Got my Saturn deck a few days ago. Just like the Asi Wind Chameleons (also from EPCC recently), some indices are bolder than others. It drives me crazy. I'm not talking about when they make the index on one side of the card bolder than the other side of the card to create a one way face. I'm talking about indices across the cards. The 3s are definitely bolder/thicker than any other numbers. Here are 3s and 6s to compare.
Someone on UC posted this in response to my gripe above:
Yes, this is part of EPCC's standard face cards.
Bill Kalush says that 'is a very specific system or "bonus" for magicians'. I guess most of the rest of us find it at least a little annoying.
I'm not a magician so I guess I don't appreciate whatever the advantage this provides. I wish standard would be, you know, standard and "bonuses" like this would be by special request.
He might be referring to something else.
It's common on EPCC decks for a single index of the two found on any given card to be bolder than the other one. The bonus of this for magicians is that certain tricks that one typically does with a one-way back can now be done with the faces, because they've all been made one-way. Usually, the bolder index is not always the same index - meaning that sometimes it's the "top" index and sometimes it's the "bottom" index. To explain a little better, if you looked at an uncut sheet of the deck, with all the artwork on the cards oriented "correctly," if all the bold indices were the bottom ones, you see the upside-down bottom index on every single card's face is bold. Instead to this (or the top one being the bold one on all the cards), they're mixed, some at the top, some at the bottom, so if you re-oriented all the cards and put the bold indices on one side of the deck, the images in the middle of the cards would be oriented in a mixed rather than a uniform manner. Most cards don't have a tell-tale of some kind (aside from poorly-centered registration or die cutting) to indicate orientation by face, but enough do, to the point that it might stand out if, for example, all the 7s were turned the same way, and so were the fives, the threes, etc. based on looking at the artwork of the card (in these cases, the pip orientations, where there are more pips turned one way than another).

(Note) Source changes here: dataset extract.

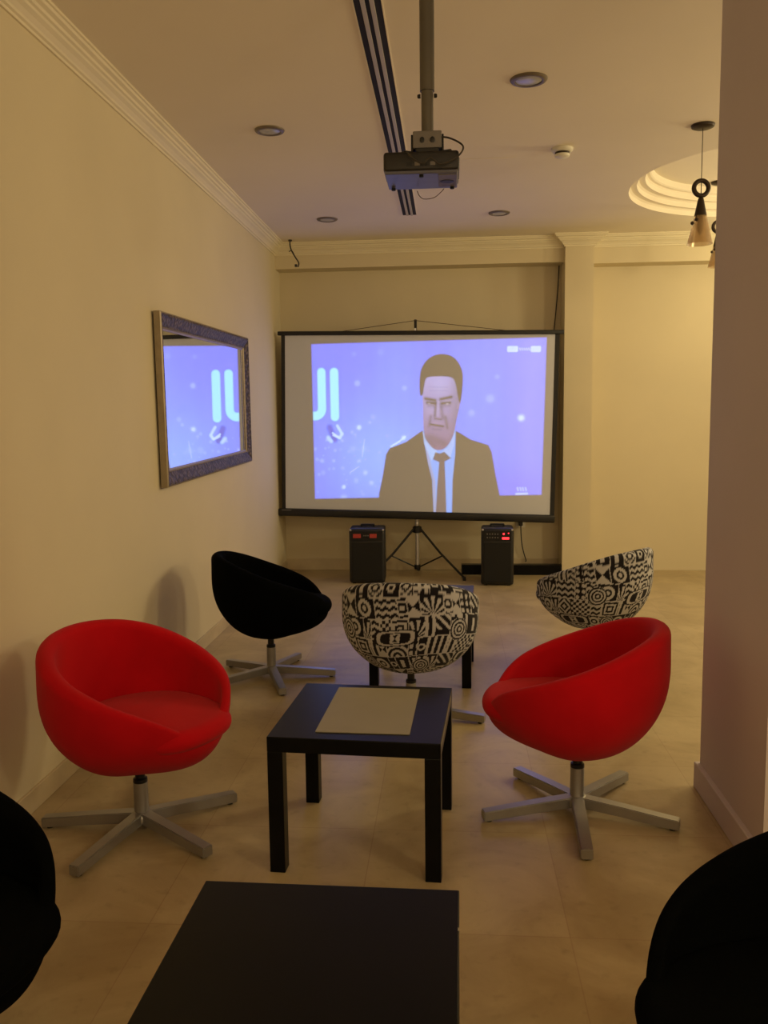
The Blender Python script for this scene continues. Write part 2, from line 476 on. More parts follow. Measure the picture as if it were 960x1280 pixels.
def picture(X, Y):
    L = lambda c: np.array(s2l(c))
    amb = L((128, 118, 98))
    def blend(img, m, c): return img*(1-m[..., None])+np.asarray(c)*m[..., None]
    img = np.zeros(X.shape+(3,))
    # blue studio backdrop
    bg = np.zeros(X.shape+(3,))
    bg[...] = L((150, 154, 252))
    g = np.exp(-(((X-485)/75)**2+((Y-570)/75)**2)); bg = blend(bg, g*.95, L((166, 192, 255)))
    g = np.exp(-(((X-500)/30)**2+((Y-470)/60)**2)); bg = blend(bg, g*.5, L((158, 176, 255)))
    g = np.exp(-(((X-600)/40)**2+((Y-500)/90)**2)); bg = blend(bg, g*.6, L((158, 172, 255)))
    g = np.exp(-(((X-665)/18)**2)); bg = blend(bg, g*.35, L((172, 168, 250)))
    g = np.exp(-(((X-650)/40)**2+((Y-610)/25)**2)); bg = blend(bg, g*.5, L((150, 140, 232)))
    bands = .5+.5*np.sin(X*.33+1.1*np.sin(X*.061)+Y*.01); bg *= (1-.02*bands)[..., None]
    def dots(lst):
        nonlocal bg
        for x, y, r, a in lst:
            m = np.exp(-(((X-x)**2+(Y-y)**2)/(r*r))**1.3)*a
            bg = blend(bg, m, L((225, 240, 255)))
    dots([(452, 533, 3, .95), (432, 608, 2.4, .9), (450, 478, 3.5, .4), (655, 521, 4, 1), (617, 497, 5, .3), (594, 515, 4, .25), (510, 484, 3, .35),
          (419, 575, 2, .4), (453, 575, 2, .3), (460, 590, 3, .5), (468, 603, 3, .45), (466, 527, 2, .4), (443, 539, 2, .35), (509, 546, 3, .9),
          (397, 573, 2, .3), (404, 575, 3, .25), (448, 600, 3, .3), (421, 562, 2, .3), (470, 520, 3, .25), (458, 560, 4, .22), (444, 560, 4, .22),
          (432, 622, 4, .4), (405, 590, 3, .2), (395, 560, 2, .3), (625, 470, 3, .2), (480, 440, 4, .12), (446, 442, 3, .15)])
    rng = random.Random(7)
    dots([(rng.uniform(396, 490), rng.uniform(540, 618), rng.uniform(1, 2.2), rng.uniform(.1, .35)) for _ in range(40)])
    for a, b, w in (((493, 557), (503, 551), 1.2), ((503, 551), (511, 545), 1.0), ((459, 548), (456, 570), .35), ((440, 590), (452, 582), .35)):
        bg = blend(bg, np.clip(1.3-seg_d(X, Y, a, b)/w/1.2, 0, 1)*.8, L((225, 242, 255)))
    # small emblem below the letters
    for a, b, w, c in (((414, 533), (420, 548), 4, (120, 128, 205)), ((424, 531), (430, 541), 1.8, (215, 235, 255)), ((430, 541), (427, 546), 2, (215, 235, 255)),
                       ((427, 546), (419, 543), 1.5, (215, 235, 255)), ((412, 546), (416, 550), 2.6, (205, 228, 255)), ((418, 540), (426, 546), 1.2, (225, 240, 255)),
                       ((418, 546), (421, 549), 2, (125, 130, 200))):
        bg = blend(bg, np.clip(1.4-seg_d(X, Y, a, b)/w, 0, 1), L(c))
    # two big cyan letters, the first one cut by the picture edge
    cy = L((190, 250, 255))
    bg = blend(bg, np.clip((5.4-seg_d(X, Y, (420.2, 464.5), (421.0, 519.5)))/1.4+.5, 0, 1), cy)
    d = np.minimum(seg_d(X, Y, (403.8, 464.5), (404.3, 509.5)), seg_d(X, Y, (385, 518.7), (396, 518.7)))
    arc = np.abs(np.hypot(X-395, Y-509.5)-9.3); arc = np.where((X >= 394.5) & (Y > 509), arc, 99)
    d = np.minimum(d, arc)
    bg = blend(bg, np.clip((5.3-d)/1.4+.5, 0, 1), cy)
    # channel mark top right
    wh = L((222, 236, 255))
    for x0, x1 in ((637, 650), (665.5, 677.5)):
        dx = np.abs(X-(x0+x1)/2)-(x1-x0)/2+1.5; dy = np.abs(Y-435.8)-3.6+1.5
        sd = np.hypot(np.maximum(dx, 0), np.maximum(dy, 0))+np.minimum(np.maximum(dx, dy), 0)-1.5
        bg = blend(bg, np.clip(.5-sd/1.2, 0, 1), wh)
        for k in range(3):
            xx = x0+3+k*3.2
            bg = blend(bg, np.clip(1.1-seg_d(X, Y, (xx, 434.5-(k == 1)), (xx, 437.4))/.8, 0, 1)*.6, L((165, 180, 245)))
    for k in range(5):
        xx = 652+k*2.7; bg = blend(bg, np.clip(1.2-seg_d(X, Y, (xx, 434.8), (xx+1.2, 437))/.9, 0, 1)*.8, wh)
    for xx in (651.5, 655, 658, 661.5):
        bg = blend(bg, np.clip(1.3-seg_d(X, Y, (xx, 609), (xx+1, 612.5))/1.0, 0, 1)*.7, wh)
    bg = blend(bg, np.clip(1.4-seg_d(X, Y, (650.5, 617), (663.5, 616.6))/1.5, 0, 1)*.75, wh)
    q = [(391.2, 430.2), (684.2, 421.8), (681, 617.8), (394.2, 623)]
    img = blend(img, poly_mask(X, Y, q, .9), np.zeros(3)); pm = poly_mask(X, Y, q, .9)
    e = np.maximum(bg-amb, 0); e[..., 0] *= .86; e[..., 2] *= 1.35; img = e*pm[..., None]
    # presenter
    Z = lambda pts: [(x/4.8+460, y/4.8+420) for x, y in pts]
    jac = Z([(78, 1080), (84, 945), (108, 830), (128, 705), (150, 668), (250, 630), (335, 570), (350, 562), (550, 562), (575, 575), (640, 615), (745, 648), (765, 690), (790, 830), (815, 950), (830, 1080)])
    img = blend(img, poly_mask(X, Y, jac, .7), (0.006, .004, .004))
    sh = Z([(352, 560), (362, 640), (385, 760), (410, 860), (420, 1066), (530, 1066), (533, 860), (548, 700), (550, 560)])
    img = blend(img, poly_mask(X, Y, sh, .6), L((150, 182, 255))-amb*.9)
    img = blend(img, poly_mask(X, Y, Z([(352, 570), (364, 640), (388, 770), (413, 870), (420, 1066), (436, 1066), (428, 870), (400, 760), (376, 640)]), .6)*.8, L((176, 176, 200))-amb)
    img = blend(img, poly_mask(X, Y, Z([(352, 570), (360, 640), (405, 745), (440, 690), (400, 640)]), .5)*.8, L((185, 210, 255))-amb)
    img = blend(img, poly_mask(X, Y, Z([(545, 575), (540, 650), (515, 735), (470, 690), (510, 640)]), .5)*.8, L((185, 205, 255))-amb)
    tie = Z([(428, 692), (455, 700), (482, 690), (522, 728), (484, 748), (490, 880), (497, 1066), (432, 1066), (440, 900), (452, 752), (414, 735)])
    img = blend(img, poly_mask(X, Y, tie, .6), (.035, .02, .05))
    # head
    face = curve(Z([(350, 330), (352, 420), (354, 500), (362, 590), (392, 645), (430, 676), (472, 674), (510, 640), (540, 575), (556, 490), (574, 400), (566, 300), (550, 250), (470, 235), (375, 240)]))
    fm = poly_mask(X, Y, face, .7)
    fy = np.clip((Y-470)/90, 0, 1)
    fc = (L((186, 178, 226))-amb)[None, None, :]*(1-fy[..., None])+(L((160, 136, 152))-amb)[None, None, :]*fy[..., None]
    hl = np.exp(-(((X-(450/4.8+460))/9)**2+((Y-(300/4.8+420))/10)**2))
    fc = fc+hl[..., None]*np.array([.05, .06, .1])
    cheek = np.exp(-(((X-(400/4.8+460))/8)**2+((Y-(440/4.8+420))/9)**2)); fc = fc+cheek[..., None]*np.array([.04, .04, .06])
    side = np.clip((X-(500/4.8+460))/14, 0, 1); fc = fc*(1-.45*side[..., None])
    img = img*(1-fm[..., None])+np.maximum(fc, 0)*fm[..., None]
    def dark(a, b, w, k):
        nonlocal img
        a, b = Z([a])[0], Z([b])[0]
        m = np.exp(-(seg_d(X, Y, a, b)/w)**2)*k; img = img*(1-m[..., None])
    def light(a, b, w, c):
        nonlocal img
        a, b = Z([a])[0], Z([b])[0]
        m = np.exp(-(seg_d(X, Y, a, b)/w)**2); img = img+m[..., None]*np.array(c)
    dark((368, 370), (425, 380), 2.0, 1); dark((458, 374), (522, 360), 2.0, 1)          # brows
    dark((378, 394), (424, 398), 2.0, 1); dark((468, 398), (515, 394), 2.0, 1)          # eyes
    dark((385, 412), (420, 414), 2.0, .35); dark((472, 416), (512, 412), 2.0, .35)
    light((386, 398), (392, 399), .9, (.2, .2, .26)); light((494, 401), (502, 400), .9, (.22, .22, .3))
    dark((430, 395), (424, 475), 1.7, .7); dark((458, 400), (472, 485), 2.2, .5)         # nose sides
    light((444, 390), (442, 470), 1.3, (.07, .07, .1))
    dark((424, 490), (462, 494), 1.3, .75)                                                # nostrils
    dark((400, 524), (474, 536), 1.4, 1); dark((412, 552), (462, 556), 1.5, .35)        # mouth
    light((405, 514), (465, 520), 1.0, (.04, .03, .04))
    dark((400, 475), (390, 535), 2, .5); dark((488, 480), (500, 545), 2.2, .6)         # cheek folds
    dark((400, 600), (480, 640), 5, .4); dark((370, 600), (420, 655), 3, .35)
    dark((390, 300), (500, 302), .9, .2); dark((392, 322), (500, 322), .9, .2)
    light((572, 380), (562, 425), 1.2, (.10, .06, .10))
    hair = curve(Z([(334, 345), (332, 250), (345, 185), (385, 132), (445, 106), (510, 112), (556, 145), (586, 205), (590, 270), (584, 350), (574, 400), (560, 350), (548, 285), (528, 248), (480, 238), (400, 240), (370, 252), (358, 300), (350, 345)]), 4)
    img = blend(img, poly_mask(X, Y, hair, .7), (.004, .002, .0))
    return np.maximum(img, 0)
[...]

OK, that's a little convoluted and long-winded, but hopefully you see what I'm getting at.
I think there's a simpler reason why the three on that card looked bolder. The faces used as EPCC's standard faces are based on old USPC faces, perhaps a century old. They've been cleaned and retouched, but the original images were scans. The original indices were probably also smaller - it was common in early indexed decks for them to have a small index, something that would make a person squint if they had less-than-perfect eyesight. Between blow-ups, retouches, etc. and the vagaries of what printing was like a hundred years ago (not perfectly precise), it's possible that either the original had a bold three and now the copies do, or that in the scanning process, the angular nature of the three caused the scanner to reproduce the lines and curves of that numeral a little more thick than the original. He is, in essence, reproducing some of the imperfection of the original design he scanned, I suspect.